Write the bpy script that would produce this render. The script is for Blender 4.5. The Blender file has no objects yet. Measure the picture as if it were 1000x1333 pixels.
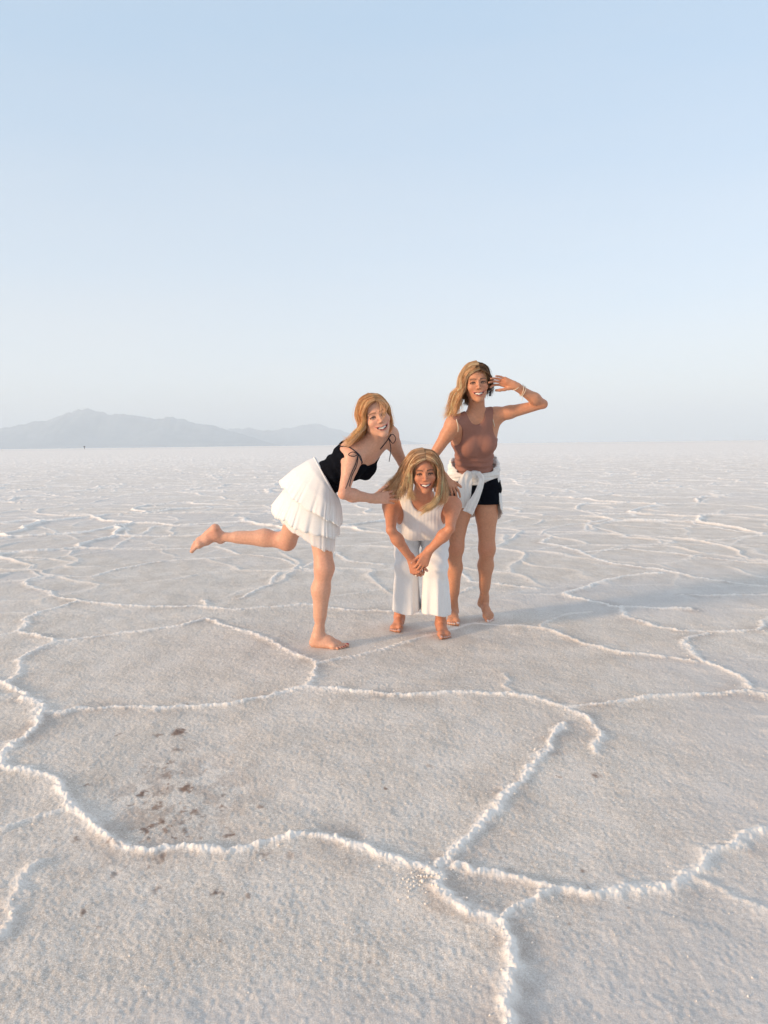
import bpy, math, random
import numpy as np
random.seed(7)
rng = np.random.default_rng(11)
C = bpy.context.scene.collection
S = bpy.context.scene

# ------------------------------------------------------------------ camera
CAM = np.array([0.0, 0.0, 1.2]); F = 963.0
PITCH = math.radians(5.22); ROLL = math.radians(0.69)
fwd = np.array([0, math.cos(PITCH), -math.sin(PITCH)])
up0 = np.array([0, math.sin(PITCH), math.cos(PITCH)]); r0 = np.array([1.0, 0, 0])
right = math.cos(ROLL)*r0 - math.sin(ROLL)*up0
upv = math.sin(ROLL)*r0 + math.cos(ROLL)*up0
cam_d = bpy.data.cameras.new('camera'); cam = bpy.data.objects.new('camera', cam_d); C.objects.link(cam)
from mathutils import Matrix
M4 = Matrix.Identity(4)
for i in range(3):
    M4[i][0] = right[i]; M4[i][1] = upv[i]; M4[i][2] = -fwd[i]; M4[i][3] = CAM[i]
cam.matrix_world = M4
cam_d.sensor_fit = 'HORIZONTAL'; cam_d.sensor_width = 36; cam_d.lens = F/1000*36
cam_d.clip_start = 0.05; cam_d.clip_end = 60000
S.camera = cam

def ray(px, py):
    d = fwd + right*((px-500)/F) + upv*((666.5-py)/F)
    return d
def P(px, py, Y):
    d = ray(px, py); return CAM + d*(Y/d[1])
def G(px, py, z=0.0):
    d = ray(px, py); return CAM + d*((z-CAM[2])/d[2])

# ------------------------------------------------------------------ light
SUN_EL = math.radians(10.5)
SUN_DIR = math.radians(27.0)          # light travels towards +X, a little away from the camera
trav = np.array([math.cos(SUN_EL)*math.cos(SUN_DIR), math.cos(SUN_EL)*math.sin(SUN_DIR), -math.sin(SUN_EL)])
from mathutils import Vector
sun_d = bpy.data.lights.new('sun', 'SUN'); sun = bpy.data.objects.new('sun', sun_d); C.objects.link(sun)
sun.rotation_euler = Vector(trav).to_track_quat('-Z', 'Y').to_euler()
sun.location = (-20, -8, 12)
sun_d.energy = 4.3; sun_d.angle = math.radians(6.5); sun_d.color = (1.0, 0.68, 0.41)
W = bpy.data.worlds.new('World'); S.world = W; W.use_nodes = True
nt = W.node_tree; nt.nodes.clear()
wo = nt.nodes.new('ShaderNodeOutputWorld'); bg = nt.nodes.new('ShaderNodeBackground')
sky = nt.nodes.new('ShaderNodeTexSky'); sky.sky_type = 'NISHITA'; sky.sun_disc = False
sky.sun_elevation = SUN_EL
# direction TO the sun is -trav ; nishita rotation 0 = +Y, turning towards +X
sky.sun_rotation = math.atan2(-trav[0], -trav[1])
sky.altitude = 1300; sky.air_density = 1.0; sky.dust_density = 0.4; sky.ozone_density = 2.0
bg.inputs['Strength'].default_value = 0.13
skm = nt.nodes.new('ShaderNodeMix'); skm.data_type = 'RGBA'; skm.inputs[0].default_value = .65
tcw = nt.nodes.new('ShaderNodeTexCoord'); sxz = nt.nodes.new('ShaderNodeSeparateXYZ'); rw = nt.nodes.new('ShaderNodeValToRGB')
nt.links.new(tcw.outputs['Generated'], sxz.inputs[0]); 
mpw = nt.nodes.new('ShaderNodeMapping'); mpw.inputs['Scale'].default_value = (1.6, 1.6, 9); nsw = nt.nodes.new('ShaderNodeTexNoise')
nsw.inputs['Scale'].default_value = 1.3; nsw.inputs['Detail'].default_value = 4      # faint uneven veils in the haze
nt.links.new(tcw.outputs['Generated'], mpw.inputs[0]); nt.links.new(mpw.outputs[0], nsw.inputs['Vector'])
mrw = nt.nodes.new('ShaderNodeMapRange'); mrw.inputs[1].default_value = .3; mrw.inputs[2].default_value = .7; mrw.inputs[3].default_value = -.045; mrw.inputs[4].default_value = .045
adw = nt.nodes.new('ShaderNodeMath'); adw.operation = 'ADD'; nt.links.new(nsw.outputs['Fac'], mrw.inputs[0]); nt.links.new(mrw.outputs[0], adw.inputs[0])
nt.links.new(sxz.outputs['Z'], adw.inputs[1]); nt.links.new(adw.outputs[0], rw.inputs[0])
# milky high haze over the clear-sky blue: creamy low down, pale blue above, greyer overhead
for i_, (p_, c_) in enumerate([(0, (.92, .87, .835)), (.07, (.885, .872, .872)), (.22, (.745, .84, .93)), (.5, (.55, .75, .95)), (.8, (.86, .86, .86))]):
    e_ = rw.color_ramp.elements[i_] if i_ < 2 else rw.color_ramp.elements.new(p_)
    e_.position = p_; e_.color = (*c_, 1)
skg = nt.nodes.new('ShaderNodeMix'); skg.data_type = 'RGBA'; skg.blend_type = 'MULTIPLY'; skg.inputs[0].default_value = 1
skg.inputs[7].default_value = (4.62, 4.62, 4.62, 1); nt.links.new(rw.outputs[0], skg.inputs[6]); nt.links.new(skg.outputs[2], skm.inputs[7])
nt.links.new(sky.outputs[0], skm.inputs[6]); nt.links.new(skm.outputs[2], bg.inputs[0]); nt.links.new(bg.outputs[0], wo.inputs[0])
S.view_settings.view_transform = 'Standard'; S.view_settings.look = 'None'
S.view_settings.gamma = 1; S.view_settings.exposure = 0.84
S.render.engine = 'CYCLES'
S.cycles.max_bounces = 6; S.cycles.transparent_max_bounces = 8; S.cycles.volume_bounces = 1
S.cycles.use_denoising = True

# ------------------------------------------------------------------ helpers
def mesh_obj(name, verts, faces, mat=None, parent=None, smooth=True, col=None, loc=None):
    """verts (n,3); faces (m,k) int array or list of lists."""
    verts = np.asarray(verts, dtype=np.float64)
    if loc is not None: verts = verts - np.asarray(loc)
    me = bpy.data.meshes.new(name)
    if isinstance(faces, list):
        me.from_pydata([tuple(v) for v in verts], [], faces)
    else:
        n, k = faces.shape
        me.vertices.add(len(verts)); me.vertices.foreach_set('co', verts.astype(np.float32).ravel())
        me.loops.add(n*k); me.loops.foreach_set('vertex_index', faces.astype(np.int32).ravel())
        me.polygons.add(n)
        me.polygons.foreach_set('loop_start', (np.arange(n)*k).astype(np.int32))
        me.polygons.foreach_set('loop_total', np.full(n, k, dtype=np.int32))
        me.update(calc_edges=True)
    if smooth: me.polygons.foreach_set('use_smooth', np.ones(len(me.polygons), dtype=bool))
    if col is not None:
        a = me.color_attributes.new('Col', 'FLOAT_COLOR', 'POINT')
        cc = np.ones((len(verts), 4), dtype=np.float32); cc[:, :col.shape[1]] = col
        a.data.foreach_set('color', cc.ravel())
    if mat: me.materials.append(mat)
    o = bpy.data.objects.new(name, me); C.objects.link(o)
    if parent: o.parent = parent
    return o
def tag(o, label=None, cat=None, group=None, kind=None):
    if label: o['label'] = label
    if cat: o['category'] = cat
    if group: o['group'] = group
    if kind: o['kind'] = kind
    return o
def hash2(ix, iy, s):
    h = (ix.astype(np.int64)*374761393 + iy.astype(np.int64)*668265263 + s*974634541) & 0xffffffff
    h = ((h ^ (h >> 13))*1274126177) & 0xffffffff
    h = (h ^ (h >> 16)) & 0xffffffff
    return (h/4294967295.0)
def noise2(x, y, s=0):
    ix = np.floor(x); iy = np.floor(y); fx = x-ix; fy = y-iy
    ux = fx*fx*fx*(fx*(fx*6-15)+10); uy = fy*fy*fy*(fy*(fy*6-15)+10)
    a = hash2(ix, iy, s); b = hash2(ix+1, iy, s); c = hash2(ix, iy+1, s); d = hash2(ix+1, iy+1, s)
    return ((a*(1-ux)+b*ux)*(1-uy) + (c*(1-ux)+d*ux)*uy)*2-1
def fbm2(x, y, o=3, s=0):
    t = 0; a = 1; n = 0
    for i in range(o):
        t = t + a*noise2(x*2**i+17.3*i, y*2**i-9.1*i, s+i); n += a; a *= .5
    return t/n
def sstep(a, b, x):
    t = np.clip((x-a)/(b-a), 0, 1); return t*t*(3-2*t)
def new_mat(name):
    m = bpy.data.materials.new(name); m.use_nodes = True
    return m, m.node_tree, m.node_tree.nodes['Principled BSDF']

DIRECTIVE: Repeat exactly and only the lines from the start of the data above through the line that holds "S = bpy.context.scene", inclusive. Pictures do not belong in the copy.

EXERCISE OUTPUT:
Write the bpy script that would produce this render. The script is for Blender 4.5. The Blender file has no objects yet. Measure the picture as if it were 1000x1333 pixels.
import bpy, math, random
import numpy as np
random.seed(7)
rng = np.random.default_rng(11)
C = bpy.context.scene.collection
S = bpy.context.scene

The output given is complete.